PROBLEM REQUIREMENTS >> What lines of the data include the string "parts"? Copy them all.

LISTING >>
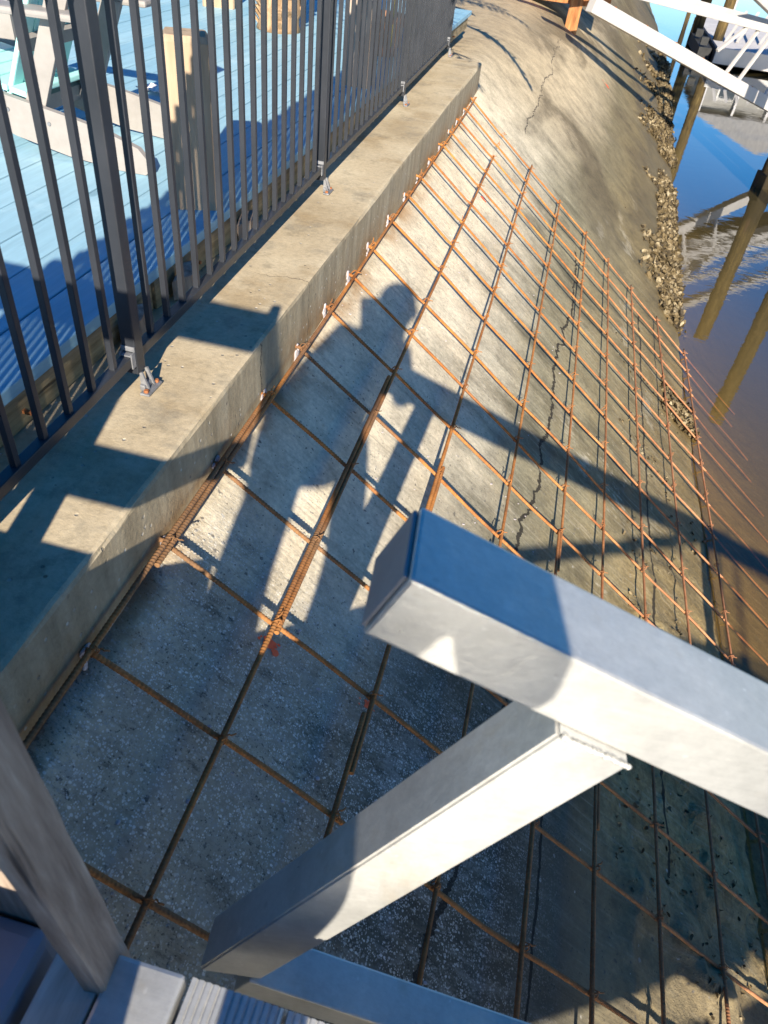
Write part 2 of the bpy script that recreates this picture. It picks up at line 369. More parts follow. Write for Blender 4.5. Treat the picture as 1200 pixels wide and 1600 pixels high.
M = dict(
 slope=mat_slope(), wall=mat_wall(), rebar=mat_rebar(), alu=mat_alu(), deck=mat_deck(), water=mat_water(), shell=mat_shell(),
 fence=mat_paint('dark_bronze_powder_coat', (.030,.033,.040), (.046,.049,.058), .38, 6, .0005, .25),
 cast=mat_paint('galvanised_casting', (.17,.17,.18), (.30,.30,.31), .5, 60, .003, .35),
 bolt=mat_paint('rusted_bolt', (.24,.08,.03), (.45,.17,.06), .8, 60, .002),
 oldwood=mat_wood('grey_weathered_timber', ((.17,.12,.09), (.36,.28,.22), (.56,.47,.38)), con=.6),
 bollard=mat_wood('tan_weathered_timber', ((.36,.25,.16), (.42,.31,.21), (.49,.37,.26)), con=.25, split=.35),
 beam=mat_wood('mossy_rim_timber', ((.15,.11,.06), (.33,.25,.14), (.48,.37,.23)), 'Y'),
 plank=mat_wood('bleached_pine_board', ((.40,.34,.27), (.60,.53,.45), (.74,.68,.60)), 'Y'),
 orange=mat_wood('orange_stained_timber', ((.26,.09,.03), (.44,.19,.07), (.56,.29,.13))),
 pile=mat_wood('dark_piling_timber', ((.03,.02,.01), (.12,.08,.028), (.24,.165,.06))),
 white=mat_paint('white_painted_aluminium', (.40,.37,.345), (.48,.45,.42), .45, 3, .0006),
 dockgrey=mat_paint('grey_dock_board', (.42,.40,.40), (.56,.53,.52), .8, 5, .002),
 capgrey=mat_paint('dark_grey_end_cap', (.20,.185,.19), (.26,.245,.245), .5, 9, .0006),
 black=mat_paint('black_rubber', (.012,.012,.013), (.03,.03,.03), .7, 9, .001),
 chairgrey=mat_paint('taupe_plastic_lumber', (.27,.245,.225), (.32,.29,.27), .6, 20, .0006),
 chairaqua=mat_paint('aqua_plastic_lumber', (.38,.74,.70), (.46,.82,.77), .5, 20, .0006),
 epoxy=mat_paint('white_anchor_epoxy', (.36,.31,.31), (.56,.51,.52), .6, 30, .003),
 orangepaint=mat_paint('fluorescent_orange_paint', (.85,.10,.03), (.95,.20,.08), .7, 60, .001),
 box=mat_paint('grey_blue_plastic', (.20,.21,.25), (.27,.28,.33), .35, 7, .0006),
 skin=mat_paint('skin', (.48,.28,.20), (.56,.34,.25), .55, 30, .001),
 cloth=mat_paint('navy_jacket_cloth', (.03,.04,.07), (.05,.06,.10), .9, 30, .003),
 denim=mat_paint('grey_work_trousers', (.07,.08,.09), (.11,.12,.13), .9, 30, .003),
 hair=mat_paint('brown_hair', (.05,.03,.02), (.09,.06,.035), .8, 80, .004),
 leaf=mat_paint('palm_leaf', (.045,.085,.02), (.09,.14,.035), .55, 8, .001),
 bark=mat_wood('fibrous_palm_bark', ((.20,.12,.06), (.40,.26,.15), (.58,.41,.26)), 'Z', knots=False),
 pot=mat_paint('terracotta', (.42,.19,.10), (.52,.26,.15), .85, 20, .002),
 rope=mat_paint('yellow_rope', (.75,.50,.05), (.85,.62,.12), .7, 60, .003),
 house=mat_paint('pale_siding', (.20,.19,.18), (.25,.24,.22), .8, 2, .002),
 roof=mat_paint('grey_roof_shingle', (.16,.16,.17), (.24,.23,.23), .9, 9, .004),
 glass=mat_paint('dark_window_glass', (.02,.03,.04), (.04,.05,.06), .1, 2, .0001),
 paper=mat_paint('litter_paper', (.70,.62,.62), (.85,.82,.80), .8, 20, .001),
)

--

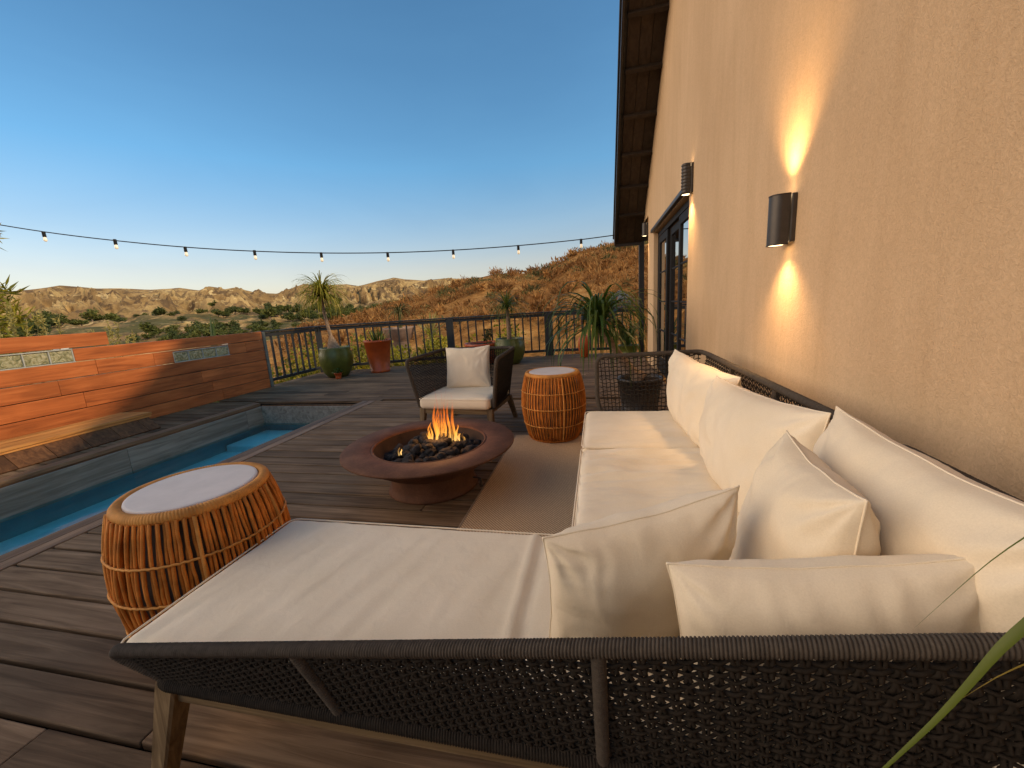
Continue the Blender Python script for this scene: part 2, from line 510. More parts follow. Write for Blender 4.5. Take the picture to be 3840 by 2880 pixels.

CORRECT OUTPUT >>
Write part 2 of the bpy script that recreates this picture. It picks up at line 369. More parts follow. Write for Blender 4.5. Treat the picture as 1200 pixels wide and 1600 pixels high.
Continue the Blender Python script for this scene: part 2, from line 510. More parts follow. Write for Blender 4.5. Take the picture to be 3840 by 2880 pixels.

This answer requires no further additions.